There is the life cycle of where does all that live and how does it live and how it moves its way through. There are different data structures that you want to use for those different pillars. And of course, you know, bringing it all together, it’s you also want to ensure that you’re not only utilizing the right database, the right tool for the job, we want to ensure that we’re also exchanging all that data.
So it’s not just technically interoperable, but we also want to maintain some semantic interoperability. So we’ve definitely come a long way from the time series and the event to, there’s a lot of things that go into it. The good news is that there’s a lot more systems that will talk to each other.
We want to think about exchanging data in a semantic interoperability way and ensure that we also park the data and store that data and persist that data in the right sort of data structure so that when we want to analyze it, we want to use it, we’re going to be able to maximize the ability. So does that seem to kind of conclude where it is that we’ve landed on this?
[Andy]
I think that rounds it off quite nicely. The only thing to add really is that the only thing you can be sure of is just kind of a long sequence of problems stretching off into the future. Absolutely.
This is what we’re in.
[David]
But as they say in programming, when you get a different error code, that’s kind of an exciting day. That’s right. That’s progress.

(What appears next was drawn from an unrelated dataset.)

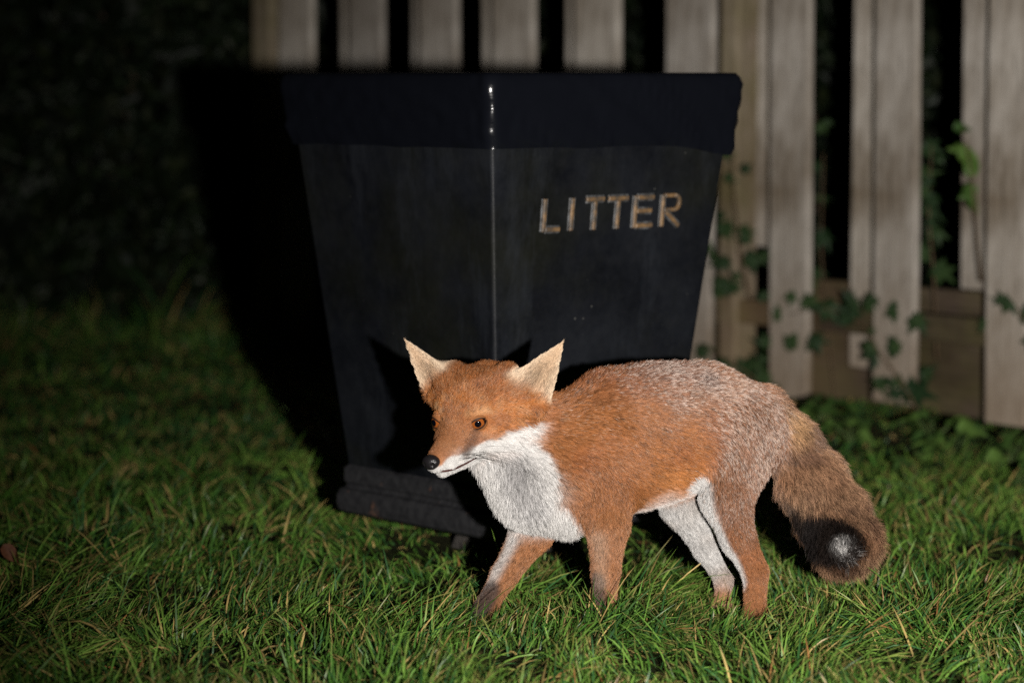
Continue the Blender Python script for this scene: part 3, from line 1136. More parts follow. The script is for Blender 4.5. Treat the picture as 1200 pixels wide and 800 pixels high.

Anything else you want to add, Andy, before we sign off?
[Andy]
I think I’ve talked too much, actually, David. No, I think that’s all good for now.
[David]
All right, perfect. Well, thank you for joining us and thank you everybody for being here for the Rhize Up podcast as I think we’ve really dissected why the back end of your data structure matters. And we’ll look forward to seeing you on future episodes of the Rhize Up podcast.